● **Requirement**:
Every line that contains the word "scene" should be copied out.
- - -
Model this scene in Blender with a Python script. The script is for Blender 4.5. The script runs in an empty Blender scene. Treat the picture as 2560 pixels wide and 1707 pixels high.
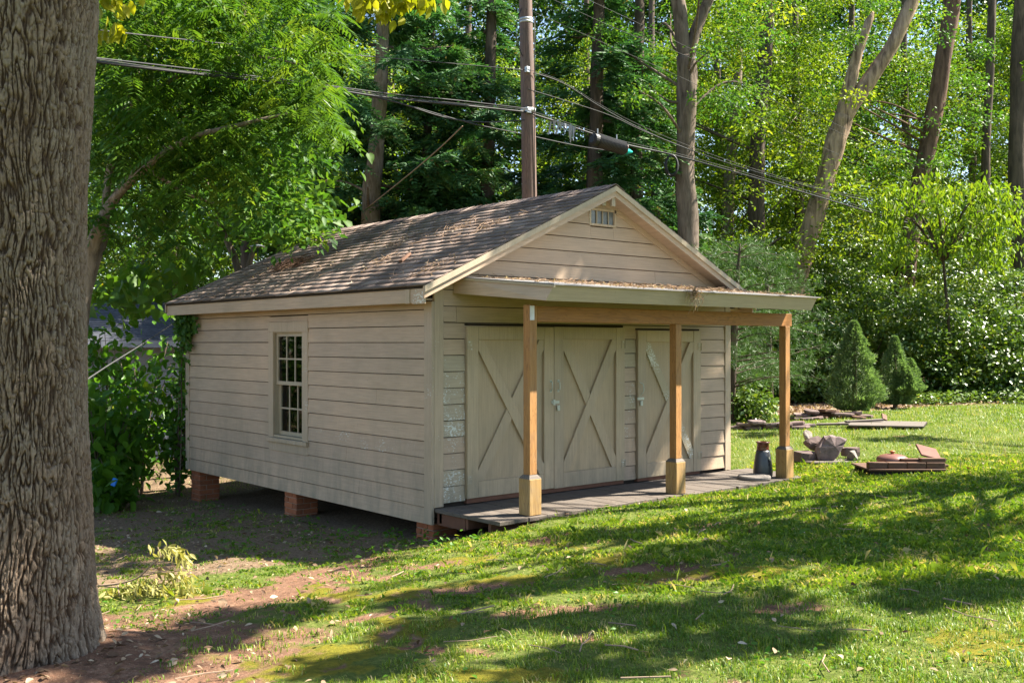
import bpy, math, random
import numpy as np
from mathutils import Vector, Matrix

rng = np.random.default_rng(7)
random.seed(7)
R = math.radians
SC = bpy.context.scene
COL = SC.collection

# ------------------------------------------------------------------ camera
CAM = np.array([-6.140, -8.416, 1.841])
YAW = R(40.56)
FPX, CYP, KD = 2561.6, 856.5, 1.08844
FW = np.array([math.sin(YAW), math.cos(YAW), 0.0])
RT = np.array([math.cos(YAW), -math.sin(YAW), 0.0])
UP = np.array([0.0, 0.0, 1.0])
cd = bpy.data.cameras.new('camera')
cam = bpy.data.objects.new('camera', cd)
COL.objects.link(cam)
cam.location = CAM
cam.rotation_euler = (R(90), 0, -YAW)
cd.sensor_width = 36
cd.lens = 36.02
cd.shift_y = 0.0012
cd.clip_end = 1000
SC.camera = cam

# ------------------------------------------------------------------ light
SUN_AZ, SUN_EL = R(-28), R(50)            # azimuth measured from +X
SUN = np.array([math.cos(SUN_AZ) * math.cos(SUN_EL), math.sin(SUN_AZ) * math.cos(SUN_EL), math.sin(SUN_EL)])
world = bpy.data.worlds.new('World')
SC.world = world
world.use_nodes = True
wn = world.node_tree
bg = wn.nodes['Background']
sky = wn.nodes.new('ShaderNodeTexSky')
sky.sky_type = 'NISHITA'
sky.sun_disc = False
sky.sun_elevation = SUN_EL
sky.sun_rotation = math.atan2(SUN[0], SUN[1])
sky.air_density = 1.0
sky.dust_density = 0.6
sky.ozone_density = 1.0
wn.links.new(sky.outputs[0], bg.inputs[0])
bg.inputs[1].default_value = 0.066
sl = bpy.data.lights.new('sun', 'SUN')
sl.energy = 5.0
sl.angle = R(0.53)
sl.color = (1.0, 0.93, 0.80)
so = bpy.data.objects.new('sun', sl)
COL.objects.link(so)
so.rotation_euler = Vector(SUN).to_track_quat('Z', 'Y').to_euler()
so.location = (20, -15, 25)
vs = SC.view_settings
vs.view_transform = 'Standard'
vs.look = 'None'
vs.exposure = 2.25
vs.gamma = 1.0
SC.render.engine = 'CYCLES'
cy = SC.cycles
cy.max_bounces = 6
cy.diffuse_bounces = 4
cy.glossy_bounces = 3
cy.transmission_bounces = 4
cy.transparent_max_bounces = 6
cy.caustics_reflective = False
cy.caustics_refractive = False
cy.sample_clamp_indirect = 6
cy.use_denoising = True


def at(xd, yd, depth):
    """a point at a distance in front of the camera"""
    return CAM + depth * (FW + RT * (xd * KD - 1280) / FPX + UP * (CYP - yd * KD) / FPX)


# ------------------------------------------------------------------ noise
_perm = np.random.default_rng(3).permutation(256)
_perm = np.concatenate([_perm, _perm, _perm])
_g3 = np.random.default_rng(4).normal(size=(256, 3))
_g3 /= np.linalg.norm(_g3, axis=1)[:, None]


def perlin(p):
    p = np.asarray(p, float)
    i = np.floor(p).astype(int)
    f = p - i
    u = f * f * f * (f * (f * 6 - 15) + 10)
    i &= 255
    out = 0
    for dx in (0, 1):
        for dy in (0, 1):
            for dz in (0, 1):
                h = _perm[_perm[_perm[(i[:, 0] + dx) & 255] + ((i[:, 1] + dy) & 255)] + ((i[:, 2] + dz) & 255)]
                g = _g3[h]
                d = f - np.array([dx, dy, dz])
                w = (u[:, 0] if dx else 1 - u[:, 0]) * (u[:, 1] if dy else 1 - u[:, 1]) * (u[:, 2] if dz else 1 - u[:, 2])
                out = out + w * (g * d).sum(1)
    return out * 1.6


def fbm(p, o=4):
    p = np.asarray(p, float)
    return sum(perlin(p * 2 ** k + 17.3 * k) * 0.5 ** k for k in range(o))


def noise2(x, y, s, seed=0.0, o=3):
    x = np.asarray(x, float)
    return fbm(np.stack([x * s + seed, np.asarray(y, float) * s - seed, np.full_like(x, seed * 1.7)], -1), o)


def sstep(a, b, x):
    t = np.clip((x - a) / (b - a), 0, 1)
    return t * t * (3 - 2 * t)


# ------------------------------------------------------------------ ground height
_gc = np.array([
    (0, 0, -.15), (0, 3, -.3), (0, 6, -.45), (.2, 8.2, -.6), (-2.5, -.1, -.17), (-3.3, -1, -.08), (-4.4, -2.1, 0), (-4.7, -3, .05),
    (-2.9, -4.66, .2), (-1.36, -6.4, .3), (-6.1, -8.4, .3), (-.3, -.45, -.11), (.35, -1.15, .14), (1.26, -1.12, .17), (2.7, -1.12, .172),
    (4.7, -1.12, .17), (5.4, .3, .14), (5.5, -2, .25), (2.9, -4.6, .28), (10, 1, .33), (14.5, 4, .35), (19, 2.3, .4), (11, 4.5, .3),
    (6.5, 6, .1), (3, 3, -.2), (4, 8.5, -.3), (-4, 6, -.5), (-8, 2, -.2), (8, -8, .4), (40, 40, .4), (-25, 35, -1.0), (40, -20, .7),
    (-30, -10, 0), (2.5, -.5, .0), (1, -.4, -.1), (4.5, -.5, .06), (5, 3, .1), (0, 20, -.9), (8, 20, -.6), (20, 20, .2), (-10, -20, .5), (15, -20, .6)])


def _rbf_fit(c):
    d = np.linalg.norm(c[:, None, :2] - c[None, :, :2], axis=2)
    n = len(c)
    A = np.zeros((n + 3, n + 3))
    A[:n, :n] = d + 0.0 * np.eye(n)
    A[:n, n] = 1
    A[:n, n + 1:] = c[:, :2]
    A[n, :n] = 1
    A[n + 1:, :n] = c[:, :2].T
    return np.linalg.solve(A, np.concatenate([c[:, 2], np.zeros(3)]))


_gw = _rbf_fit(_gc)
_gx, _gy = np.meshgrid(np.arange(-35, 50.01, .25), np.arange(-30, 50.01, .25))
_GT = _gw[len(_gc)] + _gw[len(_gc) + 1] * _gx + _gw[len(_gc) + 2] * _gy
for _k in range(len(_gc)):
    _GT += _gw[_k] * np.sqrt((_gx - _gc[_k, 0]) ** 2 + (_gy - _gc[_k, 1]) ** 2 + 0.01)
_GN = _GT.shape


def gz(x, y, detail=True):
    x = np.atleast_1d(np.asarray(x, float))
    y = np.atleast_1d(np.asarray(y, float))
    fx, fy = np.clip((x + 35) * 4, 0, _GN[1] - 1.001), np.clip((y + 30) * 4, 0, _GN[0] - 1.001)
    i, j = fx.astype(int), fy.astype(int)
    fx, fy = fx - i, fy - j
    z = (_GT[j, i] * (1 - fx) + _GT[j, i + 1] * fx) * (1 - fy) + (_GT[j + 1, i] * (1 - fx) + _GT[j + 1, i + 1] * fx) * fy
    if detail:
        z = z + 0.018 * noise2(x, y, 0.9, 3.1, 2) + 0.008 * noise2(x, y, 4.0, 8.1, 2)
    return z


def gz1(x, y):
    return float(gz(x, y)[0])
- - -
● **Solution below**:
Model this scene in Blender with a Python script. The script is for Blender 4.5. The script runs in an empty Blender scene. Treat the picture as 2560 pixels wide and 1707 pixels high.
SC = bpy.context.scene